Of course, along with alternate energy, there is a vision zero. That is safety: No person will die on Indian roads due to traffic accidents. That is a vision. How that can be achieved is multiple ways. One is of course, vehicle engineering, design the vehicles in such a way that there is a least risk to the occupants. The other dimension is to design the infrastructure in such a way that the vehicle runs safely and the infrastructure provides the necessary safety. The third pillar, as they say, is enforcement. Although the regulations further tighten up vehicle controls infrastructure. But the enforcement is something which comes out of behavioral aspects. So that is the third aspect, and the fourth is emergency. In case anything should go wrong with any of these aspects the immediate response of emergency that is recovery out of that accident, which has happened. These are the four pillars based on which the vision zero can be developed. So these are excellent areas for anybody to make a career. I would very strongly encourage women to consider these as their future careers. We all are concerned about the lives that are lost on Indian roads. We are concerned about the degradation of the environment that is around us. So that's a commitment women can make to themselves as also to the nation and start a career there.

Host: So Rashmi, you're also the recipient of the Nari Shahti Puraskar, women empowerment award. [It's] clearly a testament to how much work you've done in automotive technology. What did that award mean for you?

Urdhwareshe: I think that's something which happened towards the end of my career. And I looked at it as a pinnacle, as a tribute, to my own career. I started off with the humble background as a trainee engineer. I was lucky to work in an environment which enabled me to give my best to not just myself, but also to the organization, [and] also to the nation. I committed to give the best I could do. And that was recognized through the award. So I looked at it as something which, when I actually went on the stage to receive the award at the hands of honorable president behind me, I saw a big organization. Behind me, I saw my family, my parents, who were instrumental in shaping up my career. So everybody who could make it happen, I thought of all of them, and I was very thankful to ARAI. To all my colleagues and to my family and on their behalf, I thought, I'm receiving that honor. That was my feeling. I also felt [that] when I talked with all other recipients who also came from very similar humble beginning. All of us had never worked to achieve anything in life, and we had not aimed to win that award, et cetera. It just so happened. We all have made an impact to our lives, as well as to the society, that brought us that award.

Host: And finally, Rashmi, for women listening to this conversation, what is the one message you have for them as they consider careers in electronics, automotive engineering, and [related] fields? What qualities do they need to not only pursue a career in STEM, but also persist in STEM fields?

Urdhwareshe: I think I would give them three points. My first and foremost important consideration is commitment. Commitment to yourself as well as to everybody else who is around you. The second one is self-discipline, be it your own career, be it your own personality, [or] be it your own health. We must have a self-discipline. And the third is values and the upbringing and the belief in your own selves.
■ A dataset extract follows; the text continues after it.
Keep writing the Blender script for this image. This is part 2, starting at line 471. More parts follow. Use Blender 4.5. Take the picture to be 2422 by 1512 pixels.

There are times where the organization or the colleagues feel differently than what you are [feeling]. It is very important that our values give us guidance all the time. So we have to be faithful, truthful, to our own selves, which are guided by our values and beliefs. So these are the three principles which had helped me personally. And I would add to it, do your best. There's always a pursuit towards higher learnings. Always acquire the necessary skills on your way as you build a career. You start off as a graduate or a post graduate at a particular level that attracts you to certain height, but that is not enough. The life is a journey towards, or a pursuit towards, excellence and knowledge. I think we should follow that path. That's how . . . I look at it.

Host: That's fantastic. So commitment, self-belief, value, technical ability, and a long view. Rashmi Urdhwareshe, thank you ever so much for speaking to the Word to the W.I.S.E. podcast.

Urdhwareshe: Thank you. And all the best for everybody who is listening.


Editor's note: This transcript has been edited for clarity.